1. L’article 32, alinéa 2 lettre a (que le Conseil fédéral, suivi par le Conseil national, proposait de ne pas changer) a, néanmoins été modifié par le Conseil des États. Ces modifications sont inconciliables avec les traités internationaux qui nous lient, notamment ceux relatifs au droit d’asile. En effet, selon elles, l’autorité suisse n’entrera plus en matière sur une demande d’asile présentée par quelqu’un qui n’a pas pu, immédiatement ou dans un délai de 48 heures, lui présenter ses documents de voyage ou ses pièces d’identité. Pour tous les requérants d’asile qui n’entrent pas en Suisse par un aéroport (donc forcément munis d’un passeport), l’ancien droit prévoyait qu’ils devaient présenter leurs documents de voyage ou des documents permettant de les identifier. Comme, dans la plupart des cas, les demandeurs d’asile persécutés dans leur propre pays, ne peuvent pas obtenir ou détenir de pièces d’identité au sens de la nouvelle disposition, la nouvelle loi permettra de refuser l’entrée en matière sur leur demande.

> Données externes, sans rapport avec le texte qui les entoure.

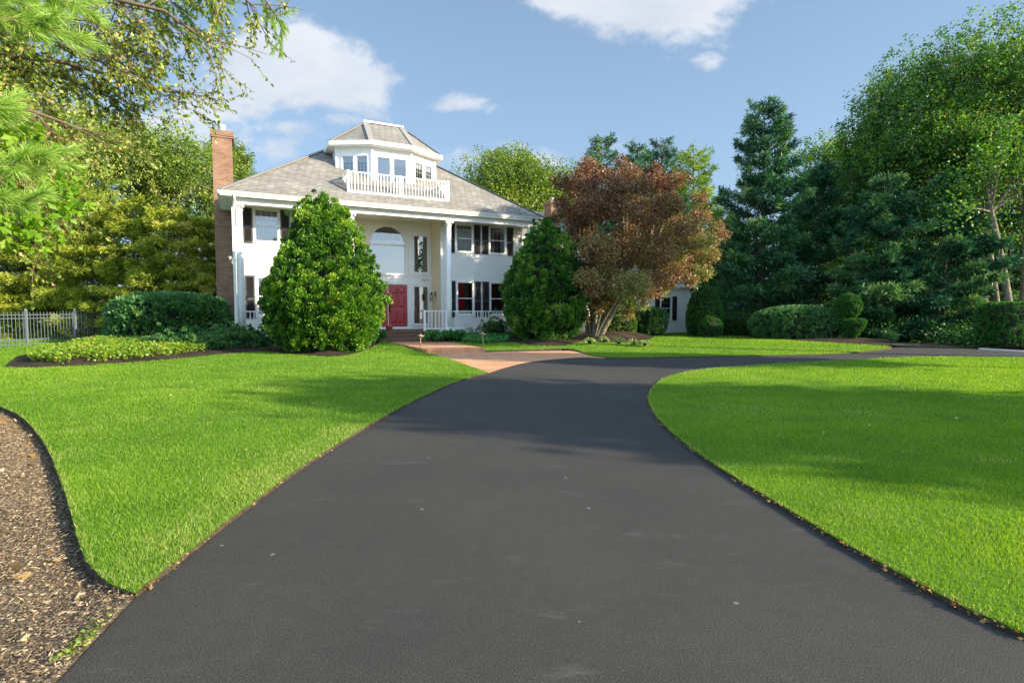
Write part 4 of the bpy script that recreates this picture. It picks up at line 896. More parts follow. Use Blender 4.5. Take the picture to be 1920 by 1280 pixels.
# ------------------------------------------------------------------ small things by the porch
dmx = hworld(6.6, 1.9); dm_ = MB().box(-.55, .55, -.3, .3, 0, .02).build('doormat', 'dark_room'); dm_.location = (*dmx, FL + .004); dm_.rotation_euler = (0, 0, HA); tag(dm_, 'dark rectangular doormat lying in front of the red double door', 'doormat')
pt = empty('flower_pot', (*hworld(6.15, .55), FL + .002), 0, 'small terracotta pot standing on the porch by the steps', 'pot')
MB().lathe([(.09, 0), (.13, .02), (.16, .20), (.18, .20), (.18, .24), (.15, .24)], n=16).build('pot', 'terracotta', pt, True); MB().lathe([(.15, .225), (.02, .235)], n=16).build('potting_soil', 'soil', pt)
def path_light(x, y, z, h, label):
    t = empty('path_light', (x, y, z), 0, label, 'path light', 'copper path lights beside the brick walkway')
    MB().tube([(0, 0, -.05), (0, 0, h - .05)], .013, 8).build('post', 'copper_lamp', t, True)
    MB().lathe([(.03, h - .10), (.035, h - .05), (.14, h - .055), (.145, h - .045), (.05, h - .005), (.02, h + .03), (.008, h + .05)], n=18).build('cap', 'copper_lamp', t, True)
    MB().lathe([(.025, h - .13), (.028, h - .055)], n=12).build('lamp', 'lamp_glass', t)
x, y = G(788.5, 653, .14); path_light(x, y, .13, .50, 'copper mushroom path light on a thin post, left of the brick step')
x, y = G(905, 647.5, .15); path_light(x, y, .14, .50, 'copper mushroom path light on a thin post, right of the brick step')
pb = empty('planter', (*G(1413, 628, .15), .2), .1, 'small pale stone planter trough standing in the mulch before the big mound shrub', 'planter')
MB().add([(-.30, -.12, 0), (.30, -.12, 0), (.30, .12, 0), (-.30, .12, 0), (-.38, -.16, .24), (.38, -.16, .24), (.38, .16, .24), (-.38, .16, .24)], [(3, 2, 1, 0), (0, 1, 5, 4), (1, 2, 6, 5), (2, 3, 7, 6), (3, 0, 4, 7)]).build('trough', 'pale_stone', pb)
MB().box(-.40, .40, -.18, .18, .24, .28).build('rim', 'pale_stone', pb); MB().box(-.33, .33, -.12, .12, .281, .285).build('potting_soil', 'soil', pb)

# fence
def fence():
    t = empty('picket_fence', (-19.2, 19.0, .03), 0, 'thin grey picket fence with two rails running back beside the laurel hedge', 'fence')
    ys = [19.0 + 2.4 * i for i in range(-2, 5)]
    for y in ys:
        MB().box(-.04, .04, -.04, .04, -.1, 1.46).lathe([(.07, 1.46), (.07, 1.48), (.005, 1.56)], n=4).build('post', 'vinyl_fence', t).location = (0, y - 19, 0)
    for z in (.15, .33, 1.16, 1.30): MB().box(-.018, .018, ys[0] - 19, ys[-1] - 19, z - .014, z + .014).build('rail', 'vinyl_fence', t)
    p0 = MB().box(-.008, .008, -.008, .008, .05, 1.38).lathe([(.014, 1.38), (.002, 1.42)], n=4).build('picket', 'vinyl_fence', t); first = True
    for a_ in ys[:-1]:
        for k in range(1, 15):
            y = a_ + 2.4 * k / 15 - 19
            if first: p0.location = (0.02, y, 0); first = False
            else:
                c = p0.copy(); col.objects.link(c); c.parent = t; c.location = (.02, y, 0)
fence()

# ------------------------------------------------------------------ shrubs
def low(h, w): return [(w * .80, .02), (w * .98, h * .3), (w, h * .5), (w * .86, h * .78), (w * .5, h * .95), (.03, h)]
def ball(r, z): return [(max(.03, r * math.sin(a_)), z - r * math.cos(a_)) for a_ in [math.pi * k / 10 for k in range(1, 11)]]
surf_bush('false_cypress', (XD(611, 19.7), 19.7), [(1.0, .04), (1.55, .34), (1.80, 1.0), (1.84, 1.75), (1.74, 2.4), (1.40, 3.05), (1.08, 3.7), (.82, 4.3), (.52, 4.85), (.24, 5.25), (.03, 5.5)],
          'large bright green cone shaped evergreen in full sun before the left bay of the house', 'evergreen', 'cone_leaf', 3, 2700, 84, .066, .21, bumpy=.13, core=.80, up=.8, gaps=.05)
surf_bush('arborvitae', G(1022, 645), [(.75, .05), (1.30, .45), (1.58, 1.0), (1.68, 1.7), (1.62, 2.4), (1.40, 3.1), (1.08, 3.8), (.72, 4.4), (.38, 4.95), (.03, 5.35)],
          'tall dark green cone shaped evergreen before the right end of the porch', 'evergreen', 'dark_cone_leaf', 7, 1900, 80, .066, .19, bumpy=.10, core=.82, up=.75, gaps=.05)
surf_bush('laurel_hedge', (-14.15, 22.4), [(1.95, .02), (2.12, .55), (2.16, 1.2), (2.0, 1.55), (1.3, 1.80), (.1, 1.86)], 'broad dark glossy laurel hedge between the picket fence and the brick chimney', 'hedge', 'laurel_leaf', 4, 900, 34, .13, .22, sy=.55, rz=.15, bumpy=.05, asp=.3)
surf_bush('juniper', G(355, 655, .1), low(.42, 1.5), 'low spreading dark green juniper in the mulch between yellow groundcover and house', 'shrub', 'juniper_leaf', 5, 260, 40, .09, .14, sy=.6, up=.15, no_trunk=True)
surf_bush('juniper', G(442, 651, .1), low(.50, 1.45), 'low spreading dark green juniper at the foot of the downspout', 'shrub', 'juniper_leaf', 6, 260, 40, .09, .14, sy=.6, up=.15, no_trunk=True)
surf_bush('boxwood', (-5.75, 23.0), low(.52, .30), 'small round dark shrub just left of the porch steps', 'shrub', 'yew_leaf', 8, 90, 36, .05, .08)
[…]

2. Les articles 42, alinéa 2, 44 a et 82 qui prévoient la possibilité de priver d’aide sociale et d’aide d’urgence les personnes frappées d’une décision de renvoi exécutoire constituent – et le Tribunal fédéral a confirmé cette appréciation juridique – une violation des dispositions de l’article 12 de la constitution fédérale. Comme en outre une telle disposition ne saurait avoir d’autre effet que de faire entrer dans la clandestinité une large part de ceux dont nous voudrions qu’ils quittent la Suisse, une telle décision n’est pas seulement une faute juridique elle est aussi une erreur économique et une mesure contraire à une saine politique sécuritaire.

 

3. Cette violation du droit international et de la constitution est d’autant plus grave que l’article 17, alinéa 4, ne garantit plus aux demandeurs d’asile, l’accès à une consultation et à une représentation juridique dans les centres d’enregistrement ou dans les aéroports, comme la loi précédente. Aucun pays du monde civilisé ne connaît une telle violation du droit de se défendre contre les éventuels abus de droit commis par l’État.

 

En résumé, je suis consterné de découvrir que la Chambre Haute a pu voter, dans des conditions de procédure législative incorrectes et hâtives, une révision de la loi sur l’asile violant les valeurs essentielles qui ont fait la réputation de notre pays, dépositaire, je le rappelle, des conventions traitant des droits fondamentaux des être humains.

 

Je vous demande donc instamment, de faire en sorte que ce projet soit corrigé et retrouve une forme et un fond correspondant à l’idéal que la majorité des Suisses a de la démocratie, du respect des droits de l’homme et du maintien de l’Etat de droit.

 

Je vous remercie pour votre attention et vous prie d’agréer, Mesdames et Messieurs les députées et députés au Conseil national, l’assurance de ma haute considération.